Wednesday, February 20, 2013

A.S. Byatt at Tulane

Ray Taras regularly reviews world literature for the Campaign for the American Reader and has represented the site at the Sundance Film Festival since 2008.

He attended A.S. Byatt's February 18, 2013 talk at Tulane University and filed this exclusive report:

Frederica came to town.

Frederica: the spirited young lady who went up to Cambridge in the 1950s to delight in the privileged life that, until then, mostly male students had been living; the distressed woman who was nearly electrocuted in a refrigerator-related accident in her Yorkshire home; and the resolute woman who in the late 1960s strikes out on a career in London television. The last volume of the Frederica Quartet is titled A Whistling Woman, a refrain her grandmother was fond of: “A whistling woman and a crowing hen is neither good for God nor men.”

A.S. Byatt, author of the Frederica Quartet, of Possession which is a magisterial “romance of the archives,” and of Ragnarok, a re-telling of the Norse myth of the self-destruction of the gods, was the Tulane English Department’s Great Writers Reading selection for 2013. On Monday she read from both her recent Ragnarok and earlier The Children’s Book. The reading included an evocative First World War-themed poem called “Trench Names” (reprinted in The New Yorker).

Standard for the Great Writers series is a disquisition on the art of the novel. Dame Antonia – the initials “A.S.” are a conscious androgynous choice to symbolize her unwillingness to be branded a woman writer, much less a feminist one - recalled how a Polish doctoral student at Leiden had once listed to her all the factual mistakes contained in the 1,700 lines of poetry in Possession. “You’ll now have to write World War I poetry for The Children’s Book,” the student told Byatt on learning of her new project. She took pleasure in the implied warning.

The Yorkshire-born author reflected on Still Life, a pivotal and perhaps the outstanding novel of the Frederica Quartet. “It should have gone on for another three or four chapters,” she now believes, admitting to having rushed her ending. Few of her novels do not engage in literary experimentation or playing with ideas, and not all of them succeed. In Still Life, for example, Byatt set out to write a book without metaphors. The effort ground to a halt midway through and she was forced to offer an interrogation on the form of the novel.

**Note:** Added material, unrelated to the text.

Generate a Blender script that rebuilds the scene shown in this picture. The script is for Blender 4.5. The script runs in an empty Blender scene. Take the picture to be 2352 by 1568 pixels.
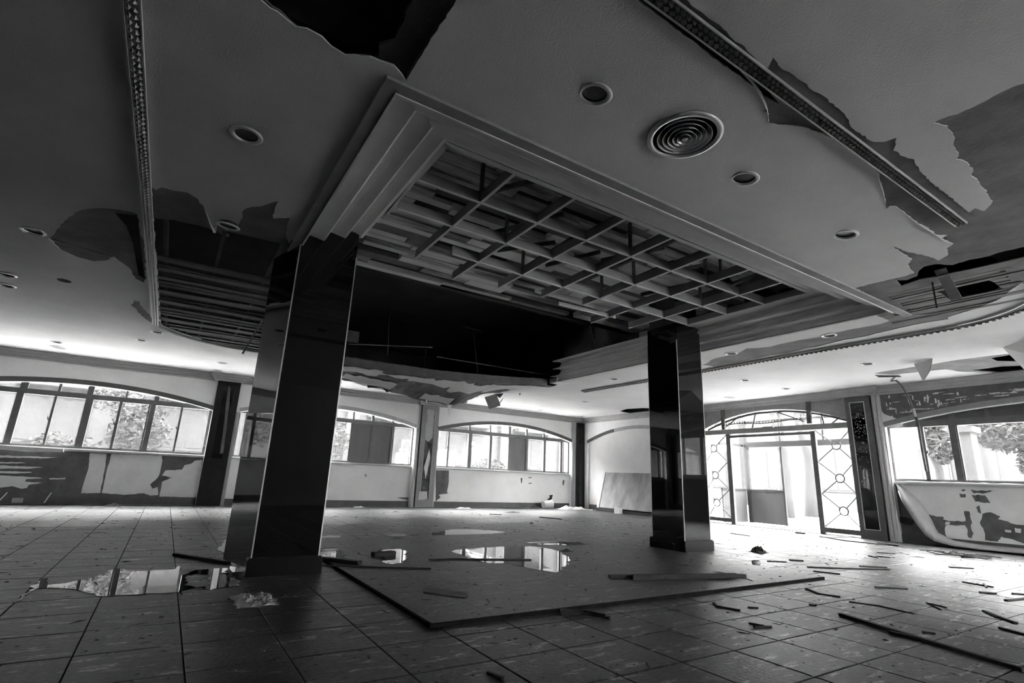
import bpy, bmesh, math, random
from mathutils import Vector, Matrix
from mathutils.geometry import delaunay_2d_cdt
random.seed(7)
S = bpy.context.scene
COL = S.collection

# ------------------------------------------------------------------ camera, sky, exposure
cd = bpy.data.cameras.new('camera')
cam = bpy.data.objects.new('camera', cd)
COL.objects.link(cam)
cd.sensor_width = 36.0
cd.lens = 18.2131
cd.clip_start = 0.02
cd.clip_end = 300
cam.matrix_world = Matrix.Translation((0, 0, 1.0)) @ Matrix([[0.837797, -0.172191, -0.518118], [-0.544470, -0.192921, -0.816293], [0.040602, 0.965988, -0.255381]]).to_4x4()
S.camera = cam

SKY = 58.0
w = bpy.data.worlds.new('overcast')
S.world = w
w.use_nodes = True
nt = w.node_tree
bg = nt.nodes['Background']
bg.inputs['Color'].default_value = (1, 1, 1, 1)
bg.inputs['Strength'].default_value = SKY
S.view_settings.view_transform = 'Standard'
S.view_settings.look = 'None'
S.view_settings.gamma = 1
S.view_settings.use_curve_mapping = False
S.view_settings.exposure = 0.0
cy = S.cycles
cy.max_bounces = 14
cy.diffuse_bounces = 12
cy.glossy_bounces = 4
cy.transmission_bounces = 4
cy.transparent_max_bounces = 12
cy.caustics_reflective = False
cy.caustics_refractive = False
cy.sample_clamp_indirect = 60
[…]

Possession, by contrast, is essentially a romance but, paradoxically, it was shaped by Byatt’s exhaustion with the conventions of the genre: “I got bored of ‘he said, she said.’” So she turned to the use of different shapes and forms: apart from the many lines of poetry, over 100 pages of fictional journal entries punctuate the novel.

“Self-conscious realism is what I try to do,” Byatt told us. Combined with her propensity for experimental forms, it is no surprise that she admits to being attracted by stories with bad endings. From her readings in Nordic mythology she was delighted to discover that “bad endings were possible.” Her Ragnarok deals ostensibly with the collective suicide of the Norse gods. But Byatt, an esteemed commentator in Britain on the ethics of scientific inquiry, raises the possibility that humankind today is on a self-destructive course no less dramatic than the gods.

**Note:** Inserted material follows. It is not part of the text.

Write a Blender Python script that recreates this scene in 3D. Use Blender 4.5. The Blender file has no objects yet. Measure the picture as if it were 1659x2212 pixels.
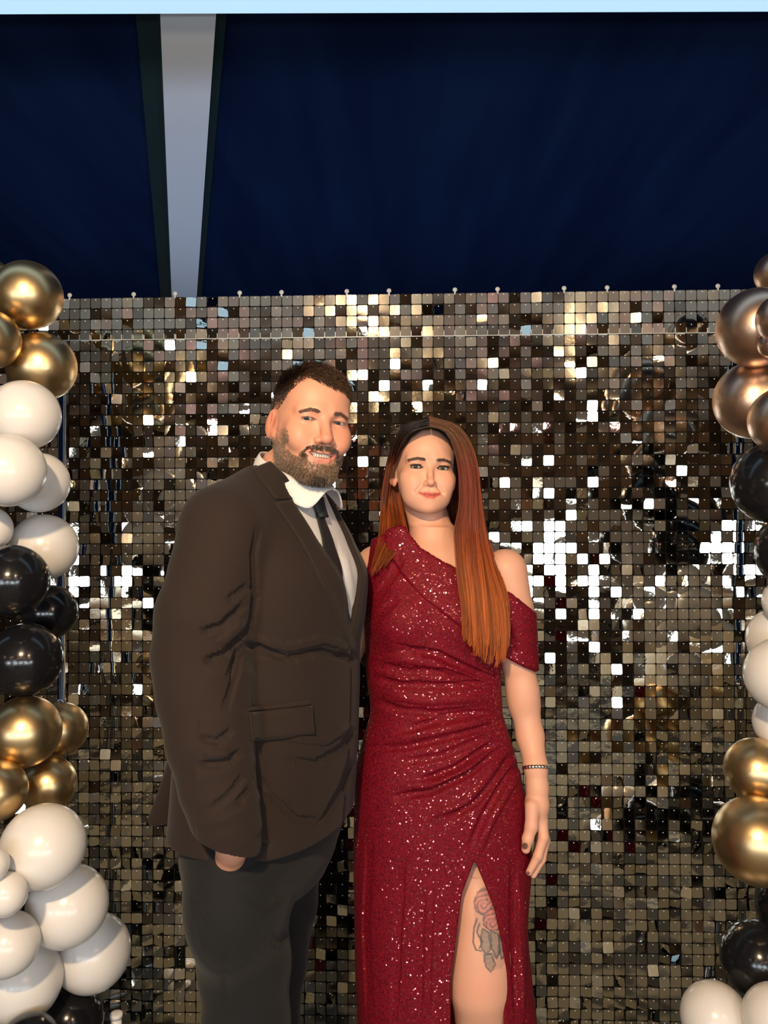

I told Dame Antonia that I found Ragnarok bleak. “It has energy,” she rejoined. “There are so many resurrections in it,” I said, not willing to give up. “And so many renewed battles,” she countered. These are features Byatt prizes in a novel. “A book must be alive, not be just extraordinarily competent.” It should possess “controlled energy” that provides a “narrative pull” independent of the subject matter. A great novel should also have a “formal sense of itself” that may overcome any faults it may have, for example, a stuttering opening.

Byatt was asked who her favorite American writers are. With no hesitation she named Toni Morrison. But there was a long pause before she offered a second name – Jonathan Franzen – who happened to be Tulane’s 2012 Great Writer reader.

As a Booker Prize judge, Byatt described having to read close to 200 novels one summer. The explanation for keeping American authors out of the competition was banal, therefore, and not conspiratorial. Judges simply could not read all the books in contention if U.S. writers were eligible.

“I love the English language more than I do storytelling,” the writer concluded. Some authors “write a book in order to read it,” but her own writing entails a labor of love, filling in dozens of A4 notebooks before setting pen to paper. The result is that “I know where I am going with a book.” Not all readers feel the same way, but for a colorful chronicle of English social life and mores of the last half-century, there are few more reliable sources than Byatt’s fiction.--Ray Taras.